In order to compete effectively in their respective industries, companies must establish a strong online presence. Content marketing is an integral part of any marketing strategy, and it plays an important role in achieving this. However, many companies often struggle with deciding whether to use short-form or long-form content. When it comes to short form vs long form, you need to consider your type of business, audience, business goals, and existing SERPs when weighing the dilemma. Let’s take a look at the difference between short and long form content as well as the pros and cons of each type.
What Is Short Form Content?
Short-form content generally refers to pieces that fall under 1,000 words, although the limits may be higher or lower depending on who you ask. Such types of content can take the form of blog posts, landing pages, social media posts, news articles and emails – a useful way to provide readers with the basics they need to know or answer their most frequent queries. Others employ this style as part of a series of smaller pieces focusing on a single topic.

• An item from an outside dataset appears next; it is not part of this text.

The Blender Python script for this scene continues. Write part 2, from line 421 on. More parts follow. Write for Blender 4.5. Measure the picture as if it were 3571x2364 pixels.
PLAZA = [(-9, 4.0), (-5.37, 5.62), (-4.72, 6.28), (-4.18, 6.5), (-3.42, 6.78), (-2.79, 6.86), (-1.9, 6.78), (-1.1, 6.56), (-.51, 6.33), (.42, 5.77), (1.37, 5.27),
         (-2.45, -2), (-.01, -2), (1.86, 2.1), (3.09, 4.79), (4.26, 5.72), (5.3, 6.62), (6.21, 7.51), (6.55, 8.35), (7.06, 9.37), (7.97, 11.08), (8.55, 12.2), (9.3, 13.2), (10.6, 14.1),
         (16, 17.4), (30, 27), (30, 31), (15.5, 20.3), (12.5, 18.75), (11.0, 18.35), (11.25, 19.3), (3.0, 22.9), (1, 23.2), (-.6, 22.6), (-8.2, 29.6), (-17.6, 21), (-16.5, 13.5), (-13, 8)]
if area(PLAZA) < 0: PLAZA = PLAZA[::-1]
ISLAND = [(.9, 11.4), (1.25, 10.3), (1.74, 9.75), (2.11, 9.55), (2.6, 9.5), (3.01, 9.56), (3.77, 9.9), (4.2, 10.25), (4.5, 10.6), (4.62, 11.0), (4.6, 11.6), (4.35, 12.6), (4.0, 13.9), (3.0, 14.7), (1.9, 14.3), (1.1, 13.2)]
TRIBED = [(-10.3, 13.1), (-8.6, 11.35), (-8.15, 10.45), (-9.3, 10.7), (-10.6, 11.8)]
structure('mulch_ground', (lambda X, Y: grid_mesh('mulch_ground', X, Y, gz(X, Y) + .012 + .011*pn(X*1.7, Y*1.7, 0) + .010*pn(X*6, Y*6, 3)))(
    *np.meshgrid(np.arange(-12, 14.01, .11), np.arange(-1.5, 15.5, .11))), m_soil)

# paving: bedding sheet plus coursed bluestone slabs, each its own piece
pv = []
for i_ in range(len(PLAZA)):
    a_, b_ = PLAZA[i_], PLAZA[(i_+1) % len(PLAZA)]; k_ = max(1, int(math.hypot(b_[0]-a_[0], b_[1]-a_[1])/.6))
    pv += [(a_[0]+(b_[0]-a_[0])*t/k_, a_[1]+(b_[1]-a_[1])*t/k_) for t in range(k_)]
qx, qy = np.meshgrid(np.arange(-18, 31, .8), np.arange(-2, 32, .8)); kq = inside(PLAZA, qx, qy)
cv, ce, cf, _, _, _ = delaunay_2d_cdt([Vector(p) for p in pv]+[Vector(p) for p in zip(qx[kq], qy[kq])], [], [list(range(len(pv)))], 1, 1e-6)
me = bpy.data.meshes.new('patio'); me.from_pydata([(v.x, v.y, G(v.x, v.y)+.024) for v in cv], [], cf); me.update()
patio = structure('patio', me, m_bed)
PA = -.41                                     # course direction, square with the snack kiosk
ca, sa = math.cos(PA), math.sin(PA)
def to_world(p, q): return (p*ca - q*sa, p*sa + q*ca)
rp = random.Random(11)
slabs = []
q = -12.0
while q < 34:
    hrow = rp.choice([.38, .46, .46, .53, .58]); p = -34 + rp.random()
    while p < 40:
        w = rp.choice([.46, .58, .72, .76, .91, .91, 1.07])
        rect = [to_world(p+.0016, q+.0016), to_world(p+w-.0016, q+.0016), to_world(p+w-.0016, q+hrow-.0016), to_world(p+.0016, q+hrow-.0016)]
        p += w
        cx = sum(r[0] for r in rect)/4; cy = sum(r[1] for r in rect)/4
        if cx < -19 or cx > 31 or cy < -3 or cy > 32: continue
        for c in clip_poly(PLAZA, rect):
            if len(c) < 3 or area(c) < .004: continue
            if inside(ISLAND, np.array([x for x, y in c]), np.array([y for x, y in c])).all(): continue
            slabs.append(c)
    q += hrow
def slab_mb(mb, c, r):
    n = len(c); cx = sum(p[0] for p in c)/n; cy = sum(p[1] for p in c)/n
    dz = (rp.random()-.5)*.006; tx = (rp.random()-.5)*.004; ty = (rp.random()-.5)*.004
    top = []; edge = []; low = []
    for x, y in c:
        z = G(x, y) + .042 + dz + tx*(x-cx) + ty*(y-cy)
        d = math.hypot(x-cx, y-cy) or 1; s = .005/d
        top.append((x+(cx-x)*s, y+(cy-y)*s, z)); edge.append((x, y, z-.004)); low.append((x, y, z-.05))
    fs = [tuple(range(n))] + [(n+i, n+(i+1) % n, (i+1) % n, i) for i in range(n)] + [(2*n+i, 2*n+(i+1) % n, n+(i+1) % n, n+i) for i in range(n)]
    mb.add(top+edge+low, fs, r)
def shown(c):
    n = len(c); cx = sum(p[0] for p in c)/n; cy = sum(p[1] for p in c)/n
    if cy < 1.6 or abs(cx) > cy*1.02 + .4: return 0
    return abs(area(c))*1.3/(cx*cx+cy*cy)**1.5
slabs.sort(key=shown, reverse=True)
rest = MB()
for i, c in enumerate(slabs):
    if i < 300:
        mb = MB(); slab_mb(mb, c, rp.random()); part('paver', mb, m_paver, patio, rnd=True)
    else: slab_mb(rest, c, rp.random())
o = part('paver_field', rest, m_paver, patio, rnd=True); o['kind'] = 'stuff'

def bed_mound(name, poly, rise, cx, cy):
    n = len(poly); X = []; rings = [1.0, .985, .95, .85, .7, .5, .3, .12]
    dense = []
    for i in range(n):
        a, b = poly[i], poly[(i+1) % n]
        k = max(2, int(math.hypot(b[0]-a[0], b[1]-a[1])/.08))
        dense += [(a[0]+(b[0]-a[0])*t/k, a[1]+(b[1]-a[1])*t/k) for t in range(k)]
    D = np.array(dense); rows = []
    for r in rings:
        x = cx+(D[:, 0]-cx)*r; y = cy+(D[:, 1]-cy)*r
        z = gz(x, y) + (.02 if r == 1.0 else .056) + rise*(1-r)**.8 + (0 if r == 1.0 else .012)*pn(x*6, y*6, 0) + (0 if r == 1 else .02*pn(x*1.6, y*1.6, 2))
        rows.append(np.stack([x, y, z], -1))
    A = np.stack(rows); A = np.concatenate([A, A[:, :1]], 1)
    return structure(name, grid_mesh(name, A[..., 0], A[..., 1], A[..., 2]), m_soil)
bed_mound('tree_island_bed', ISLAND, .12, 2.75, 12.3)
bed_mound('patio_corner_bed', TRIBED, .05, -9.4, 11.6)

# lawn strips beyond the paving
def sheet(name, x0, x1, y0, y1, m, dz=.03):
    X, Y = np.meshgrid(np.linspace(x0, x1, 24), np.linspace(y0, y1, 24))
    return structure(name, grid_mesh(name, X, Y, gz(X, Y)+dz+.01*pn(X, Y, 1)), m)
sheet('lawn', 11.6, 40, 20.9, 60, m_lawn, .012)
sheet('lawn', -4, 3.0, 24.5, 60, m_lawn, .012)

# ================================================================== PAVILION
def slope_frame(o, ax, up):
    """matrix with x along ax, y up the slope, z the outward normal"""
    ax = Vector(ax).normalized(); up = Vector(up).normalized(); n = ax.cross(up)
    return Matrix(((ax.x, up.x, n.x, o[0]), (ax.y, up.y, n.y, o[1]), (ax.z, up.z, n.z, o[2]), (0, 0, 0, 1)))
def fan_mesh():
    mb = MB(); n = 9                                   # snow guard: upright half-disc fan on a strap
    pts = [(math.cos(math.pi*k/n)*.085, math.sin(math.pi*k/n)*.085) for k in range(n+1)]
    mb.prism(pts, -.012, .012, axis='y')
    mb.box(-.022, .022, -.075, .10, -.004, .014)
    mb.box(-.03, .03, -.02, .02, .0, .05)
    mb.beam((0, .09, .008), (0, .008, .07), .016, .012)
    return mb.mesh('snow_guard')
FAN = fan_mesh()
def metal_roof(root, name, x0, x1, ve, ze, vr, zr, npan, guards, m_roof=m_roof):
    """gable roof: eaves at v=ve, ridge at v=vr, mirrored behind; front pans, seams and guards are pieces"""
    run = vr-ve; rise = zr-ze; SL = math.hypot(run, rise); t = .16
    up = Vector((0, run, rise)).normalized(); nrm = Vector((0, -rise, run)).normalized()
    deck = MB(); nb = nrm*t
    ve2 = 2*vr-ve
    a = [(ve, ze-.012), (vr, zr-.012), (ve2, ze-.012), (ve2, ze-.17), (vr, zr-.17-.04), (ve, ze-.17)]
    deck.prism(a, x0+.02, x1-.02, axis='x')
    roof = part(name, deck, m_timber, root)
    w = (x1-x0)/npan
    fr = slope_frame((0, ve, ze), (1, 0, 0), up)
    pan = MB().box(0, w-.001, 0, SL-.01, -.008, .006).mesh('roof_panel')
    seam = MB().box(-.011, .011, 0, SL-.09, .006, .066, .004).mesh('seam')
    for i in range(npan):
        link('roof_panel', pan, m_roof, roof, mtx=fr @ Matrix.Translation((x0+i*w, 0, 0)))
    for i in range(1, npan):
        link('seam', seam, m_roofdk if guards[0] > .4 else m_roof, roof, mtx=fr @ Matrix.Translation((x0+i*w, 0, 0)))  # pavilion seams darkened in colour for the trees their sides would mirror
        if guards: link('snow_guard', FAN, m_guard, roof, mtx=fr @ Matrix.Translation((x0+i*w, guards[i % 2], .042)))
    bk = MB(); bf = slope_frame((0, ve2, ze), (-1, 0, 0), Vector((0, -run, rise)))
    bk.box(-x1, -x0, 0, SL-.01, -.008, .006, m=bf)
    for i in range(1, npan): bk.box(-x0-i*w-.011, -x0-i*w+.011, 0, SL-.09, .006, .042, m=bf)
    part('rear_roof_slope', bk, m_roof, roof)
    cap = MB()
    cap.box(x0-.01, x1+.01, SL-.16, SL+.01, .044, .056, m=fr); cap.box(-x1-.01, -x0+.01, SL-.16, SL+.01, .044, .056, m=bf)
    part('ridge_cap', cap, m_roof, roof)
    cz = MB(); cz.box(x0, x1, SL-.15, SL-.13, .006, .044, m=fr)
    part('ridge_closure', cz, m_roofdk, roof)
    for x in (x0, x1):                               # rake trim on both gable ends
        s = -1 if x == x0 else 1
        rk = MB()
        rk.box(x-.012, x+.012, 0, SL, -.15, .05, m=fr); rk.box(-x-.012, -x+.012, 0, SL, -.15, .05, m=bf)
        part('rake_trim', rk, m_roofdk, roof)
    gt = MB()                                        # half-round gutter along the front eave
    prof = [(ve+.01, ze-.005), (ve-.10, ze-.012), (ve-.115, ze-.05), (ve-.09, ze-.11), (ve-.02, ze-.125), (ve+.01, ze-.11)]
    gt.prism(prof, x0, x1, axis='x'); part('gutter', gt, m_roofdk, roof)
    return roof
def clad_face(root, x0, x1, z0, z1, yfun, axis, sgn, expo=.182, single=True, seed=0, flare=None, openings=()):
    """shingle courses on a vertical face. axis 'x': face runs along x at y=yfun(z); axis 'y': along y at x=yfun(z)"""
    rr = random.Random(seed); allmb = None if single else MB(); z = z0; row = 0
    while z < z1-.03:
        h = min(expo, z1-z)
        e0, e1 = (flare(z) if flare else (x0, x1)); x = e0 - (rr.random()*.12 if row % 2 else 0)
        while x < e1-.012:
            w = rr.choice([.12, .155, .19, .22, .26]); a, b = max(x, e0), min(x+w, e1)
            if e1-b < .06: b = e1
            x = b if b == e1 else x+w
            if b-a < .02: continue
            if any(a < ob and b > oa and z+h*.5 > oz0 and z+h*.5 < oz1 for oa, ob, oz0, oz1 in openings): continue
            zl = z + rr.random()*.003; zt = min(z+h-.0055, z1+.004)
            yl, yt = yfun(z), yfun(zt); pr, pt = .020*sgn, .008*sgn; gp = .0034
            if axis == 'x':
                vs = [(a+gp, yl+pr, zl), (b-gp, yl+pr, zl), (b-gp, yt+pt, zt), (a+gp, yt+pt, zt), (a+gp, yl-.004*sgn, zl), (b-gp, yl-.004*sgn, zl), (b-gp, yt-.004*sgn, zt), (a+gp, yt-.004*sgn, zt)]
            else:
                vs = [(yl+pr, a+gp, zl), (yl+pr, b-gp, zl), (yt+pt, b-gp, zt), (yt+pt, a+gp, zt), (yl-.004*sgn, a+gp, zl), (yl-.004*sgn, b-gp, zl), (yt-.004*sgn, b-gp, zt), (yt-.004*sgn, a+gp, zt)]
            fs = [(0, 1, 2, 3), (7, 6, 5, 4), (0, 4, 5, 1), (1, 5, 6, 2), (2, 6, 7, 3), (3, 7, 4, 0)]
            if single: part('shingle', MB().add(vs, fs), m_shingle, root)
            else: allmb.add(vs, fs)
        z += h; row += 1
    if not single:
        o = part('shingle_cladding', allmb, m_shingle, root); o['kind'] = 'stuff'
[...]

What Is Long Form Content?
Long-form content can range anywhere from 1,000 to 2,000-plus words. Depending on your definition, it could comprise blog posts, white papers, pillar pages, ebooks, how-to guides, tutorials, case studies and research reports – tools you can use to showcase your expertise and share your authoritative knowledge on niche topics.
Google tends to reward long form content more as it helps showcase the author as an authority on the topic. However, this isn’t always the case. The content piece needs to answer relevant questions and be built properly. Google and other search engines have been known to lower rankings for this type of content due to keyword stuffing and other black-hat SEO tactics. Just be sure that you are producing true long form content rather than trying to make a quick jump in organic rankings.

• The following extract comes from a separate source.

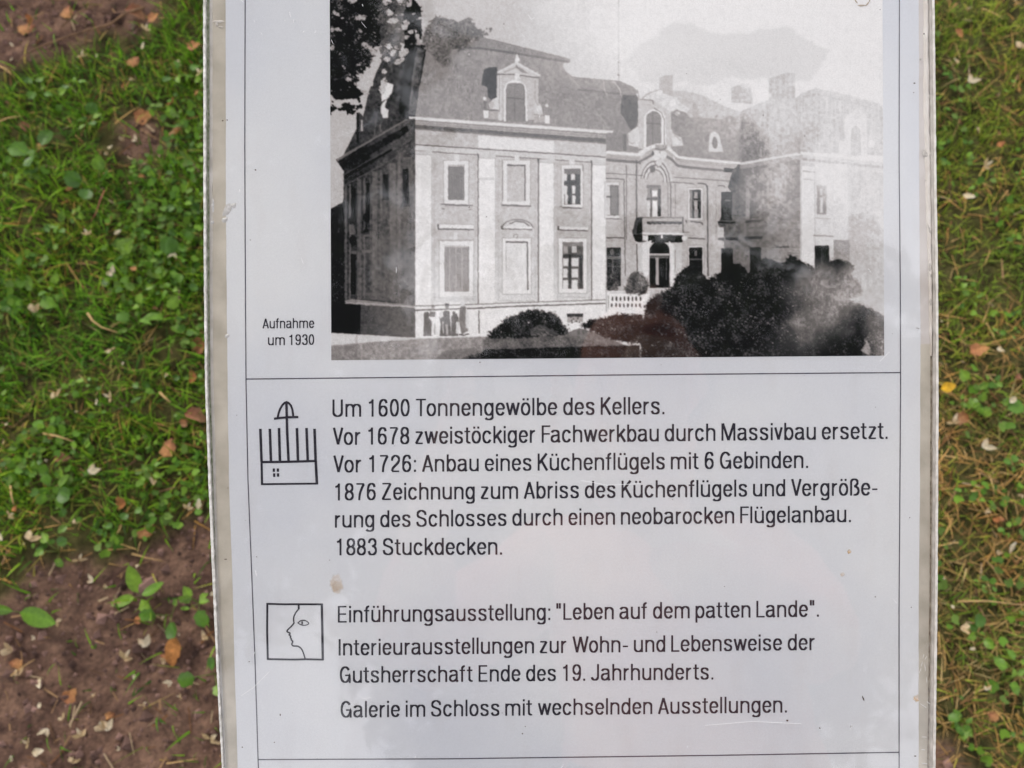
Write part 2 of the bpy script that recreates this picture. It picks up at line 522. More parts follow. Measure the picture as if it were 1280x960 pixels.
# fallen leaves
BR = [(.40, .165, .055), (.30, .120, .055), (.46, .235, .090), (.22, .080, .045), (.36, .20, .11)]
dead = [leaf_mesh("dead_leaf", .030, .017 + .003 * (i % 3), ('oval', 'heart', 'long')[i % 3], 2.0 - 1.1 * (i % 4), .75 - .45 * (i % 3), 7, .55, 50 + i, BR[i % 5], BR[(i + 1) % 5]) for i in range(8)]
for m in dead: m.materials.append(M_dead)
def drop(name, me, px, py, size, rz, label, cat, group, r, lift=.010, tilt=.35):
    x, y = px_ground(px, py, .015)
    s = bool(soil_mask(np.array([x]), np.array([y]))[0])
    o = bpy.data.objects.new(name, me); col.objects.link(o)
    o.location = (x, y, float(ground_z(x, y)) + (.003 if s else lift + r.uniform(0, .012)))
    o.rotation_euler = (r.uniform(-tilt, tilt) * .7, r.uniform(-tilt, tilt) * .7, rz)
    k_s = .84 if name == 'fallen_leaf' else .86
    o.scale = (size * k_s,) * 3
    rm = o.rotation_euler.to_matrix()
    P_ = np.array([tuple(rm @ v.co) for v in me.vertices]) * size * k_s
    need = ground_z(P_[:, 0] + x, P_[:, 1] + y) - P_[:, 2]
    o.location.z = max(o.location.z, float(np.percentile(need, 85))) + .0005
    return tag(o, label, cat, group)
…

Which Form of Content Is Right for My Business?
The true answer is both. Marketers have the opportunity to use a mix of content depending on their desired message. When determining what length of content is best for your goals and customer needs, consider how much your customers already know about a topic, how interested your readers are, and the resources you have available. You should also factor in user intent alongside business objectives.
It’s best to remember that both short-form and long-form pieces can be beneficial or detrimental depending upon seasonality, their intended use, and the position of consumers in their buying journey. If they’re still in a research phase, long form is going to be best to help educate them on your product. If they’re close to making a decision, then short form will be good to help give them a nudge in the right direction. It’s all dependent on the desired use of the content piece.
The Takeaway
The key takeaway is that there is no right or wrong choice for how long your content should be. As long as you are producing strongly written content that answers questions for your intended audience then you will be in a great position to increase your organic rankings, as well as convert more people by standing out as an expert in your industry.
Be sure to incorporate both long and short content pieces to give yourself a healthy mix of content. The more strongly written content you can publish, the more likely Google and search engines are to award you higher rankings.